## WORK INSTRUCTIONS
Please transcribe the data that follows without the pictures, keeping every word the same.

## INFORMATION SHOWN
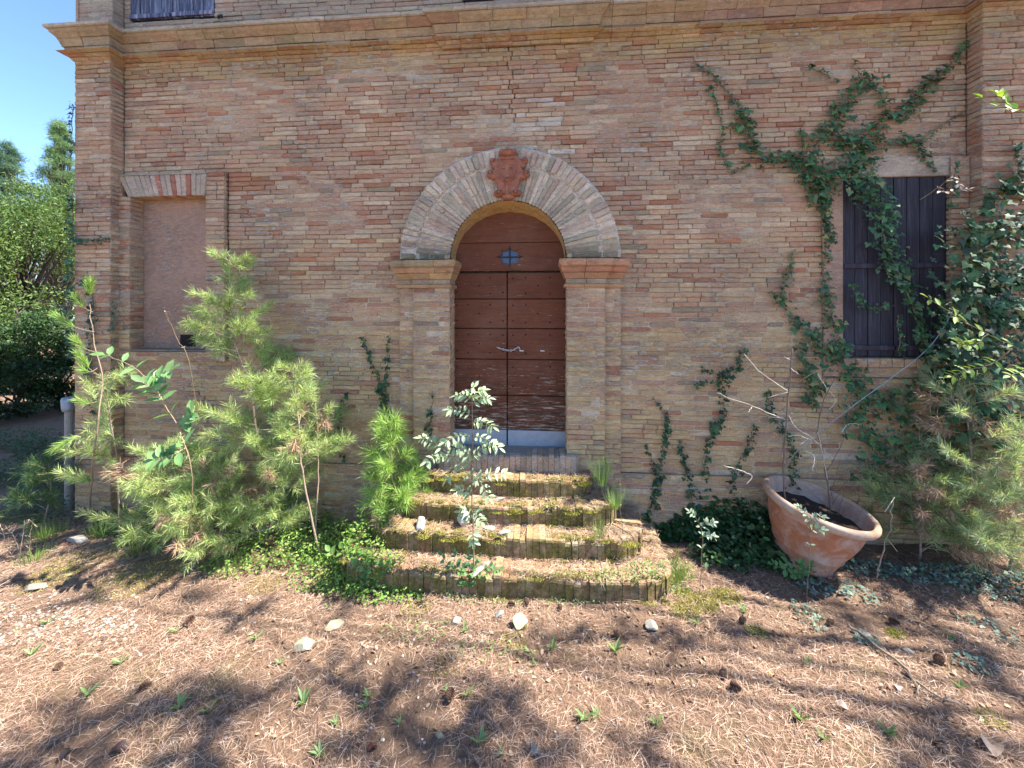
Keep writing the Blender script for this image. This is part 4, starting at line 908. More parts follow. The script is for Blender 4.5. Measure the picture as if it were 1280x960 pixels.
for lab, sk in (
    ('forked ivy tendril with a bushy middle climbing left of the potted twigs', [([(932, 437), (918, 460), (900, 468), (896, 482), (905, 500), (897, 530), (883, 560), (882, 612)], (4, 4)), ([(912, 462), (896, 476)], 11), ([(877, 458), (890, 468)], 2), ([(868, 482), (888, 474)], 3), ([(897, 528), (890, 535)], 8)]),
    ('short ivy tendril standing just left of the pot rim', [([(942, 530), (936, 555), (920, 585), (912, 612)], (4, 6))]),
    ('ivy tendril behind the bare twigs of the pot', [([(960, 490), (965, 520), (985, 545), (992, 575), (985, 610)], (4, 6))]),
    ('tallest ivy tendril right of the steps, thinning to a point', [([(815, 495), (832, 522), (828, 560), (822, 600), (815, 630)], (2, 6)), ([(836, 520), (832, 560)], 3)]),
    ('small ivy tendril nearest the right end of the steps', [([(806, 555), (818, 590), (818, 630)], (2, 6))]),
    ('ivy tendril spreading at its foot between two taller ones right of the steps', [([(850, 550), (855, 580), (864, 612), (860, 640)], (2, 9))]),
    ('long twin ivy tendril climbing left of the door pier', [([(452, 420), (464, 450), (476, 482), (482, 530), (478, 570)], (2, 5)), ([(488, 420), (484, 460), (482, 530)], (2, 6)), ([(476, 482), (482, 505), (484, 530)], 6)]),
    ('slim ivy tendril behind the pine with the bare stem', [([(434, 490), (427, 510), (425, 545), (430, 575)], (2, 4))]),
    ('thin ivy tendril on the left door pier beside the door', [([(541, 488), (539, 520), (532, 552)], (2, 4), -.11)])):
    ivy('ivy_tendril', lab, sk, group=TE, size=.042, base=W(sk[0][0][-1][0], 600, -.05), col=(.034, .075, .028))
ivy('creeper', 'ivy strands wrapping the left corner pilaster', [([(92, 298), (115, 300), (142, 298)], 5, -.15), ([(108, 345), (118, 400), (112, 450), (120, 520)], 6, -.15, .7), ([(92, 130), (90, 160), (92, 185)], 3, -.14), ([(90, 245), (91, 300), (88, 380), (90, 450)], 5, -.15), ([(145, 380), (143, 420), (146, 460)], 4, -.15, .6)], col=(.035, .085, .04), base=np.array((XL, -.16, 0.)))

# ---- ground cover of broad leaves
def cover(name, label, spots, col, size, T=T_OVAL, mat='leaf', cat='ground cover', flat=.9):
    f = Fol()
    for (px, py, rx, ry, h, n) in spots:
        c = G(px, py); s = (c - CC) @ CF; rX = rx * s / FPX; rY = ry * s / FPX * 1.7
        a = rng.uniform(0, 2 * math.pi, n); r = np.sqrt(rng.uniform(0, 1, n)); x = c[0] + rX * r * np.cos(a); y = c[1] + rY * r * np.sin(a); y = np.where(x > -4.95, np.minimum(y, -.05), y); z = surf(x, y) + h * rng.uniform(0, 1, n) * (1 - r ** 2 * .6) + .01
        Yd = np.stack([rng.normal(0, 1, n), rng.normal(-.2, 1, n), rng.normal(0, .35, n)], 1); Zd = np.stack([rng.normal(0, .4, n), rng.normal(-.3, .4, n), np.ones(n) * flat], 1); L = size * rng.uniform(.5, 1.2, n)
        f.add(np.stack([x, y, z], 1), Yd, Zd, L, L * .75, vary(col, n, .45, .15))
    o = f.build(name, T, M[mat], None, 'stuff'); tag(o, label, cat)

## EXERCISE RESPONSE
Keep writing the Blender script for this image. This is part 4, starting at line 908. More parts follow. The script is for Blender 4.5. Measure the picture as if it were 1280x960 pixels.
for lab, sk in (
    ('forked ivy tendril with a bushy middle climbing left of the potted twigs', [([(932, 437), (918, 460), (900, 468), (896, 482), (905, 500), (897, 530), (883, 560), (882, 612)], (4, 4)), ([(912, 462), (896, 476)], 11), ([(877, 458), (890, 468)], 2), ([(868, 482), (888, 474)], 3), ([(897, 528), (890, 535)], 8)]),
    ('short ivy tendril standing just left of the pot rim', [([(942, 530), (936, 555), (920, 585), (912, 612)], (4, 6))]),
    ('ivy tendril behind the bare twigs of the pot', [([(960, 490), (965, 520), (985, 545), (992, 575), (985, 610)], (4, 6))]),
    ('tallest ivy tendril right of the steps, thinning to a point', [([(815, 495), (832, 522), (828, 560), (822, 600), (815, 630)], (2, 6)), ([(836, 520), (832, 560)], 3)]),
    ('small ivy tendril nearest the right end of the steps', [([(806, 555), (818, 590), (818, 630)], (2, 6))]),
    ('ivy tendril spreading at its foot between two taller ones right of the steps', [([(850, 550), (855, 580), (864, 612), (860, 640)], (2, 9))]),
    ('long twin ivy tendril climbing left of the door pier', [([(452, 420), (464, 450), (476, 482), (482, 530), (478, 570)], (2, 5)), ([(488, 420), (484, 460), (482, 530)], (2, 6)), ([(476, 482), (482, 505), (484, 530)], 6)]),
    ('slim ivy tendril behind the pine with the bare stem', [([(434, 490), (427, 510), (425, 545), (430, 575)], (2, 4))]),
    ('thin ivy tendril on the left door pier beside the door', [([(541, 488), (539, 520), (532, 552)], (2, 4), -.11)])):
    ivy('ivy_tendril', lab, sk, group=TE, size=.042, base=W(sk[0][0][-1][0], 600, -.05), col=(.034, .075, .028))
ivy('creeper', 'ivy strands wrapping the left corner pilaster', [([(92, 298), (115, 300), (142, 298)], 5, -.15), ([(108, 345), (118, 400), (112, 450), (120, 520)], 6, -.15, .7), ([(92, 130), (90, 160), (92, 185)], 3, -.14), ([(90, 245), (91, 300), (88, 380), (90, 450)], 5, -.15), ([(145, 380), (143, 420), (146, 460)], 4, -.15, .6)], col=(.035, .085, .04), base=np.array((XL, -.16, 0.)))

# ---- ground cover of broad leaves
def cover(name, label, spots, col, size, T=T_OVAL, mat='leaf', cat='ground cover', flat=.9):
    f = Fol()
    for (px, py, rx, ry, h, n) in spots:
        c = G(px, py); s = (c - CC) @ CF; rX = rx * s / FPX; rY = ry * s / FPX * 1.7
        a = rng.uniform(0, 2 * math.pi, n); r = np.sqrt(rng.uniform(0, 1, n)); x = c[0] + rX * r * np.cos(a); y = c[1] + rY * r * np.sin(a); y = np.where(x > -4.95, np.minimum(y, -.05), y); z = surf(x, y) + h * rng.uniform(0, 1, n) * (1 - r ** 2 * .6) + .01
        Yd = np.stack([rng.normal(0, 1, n), rng.normal(-.2, 1, n), rng.normal(0, .35, n)], 1); Zd = np.stack([rng.normal(0, .4, n), rng.normal(-.3, .4, n), np.ones(n) * flat], 1); L = size * rng.uniform(.5, 1.2, n)
        f.add(np.stack([x, y, z], 1), Yd, Zd, L, L * .75, vary(col, n, .45, .15))
    o = f.build(name, T, M[mat], None, 'stuff'); tag(o, label, cat)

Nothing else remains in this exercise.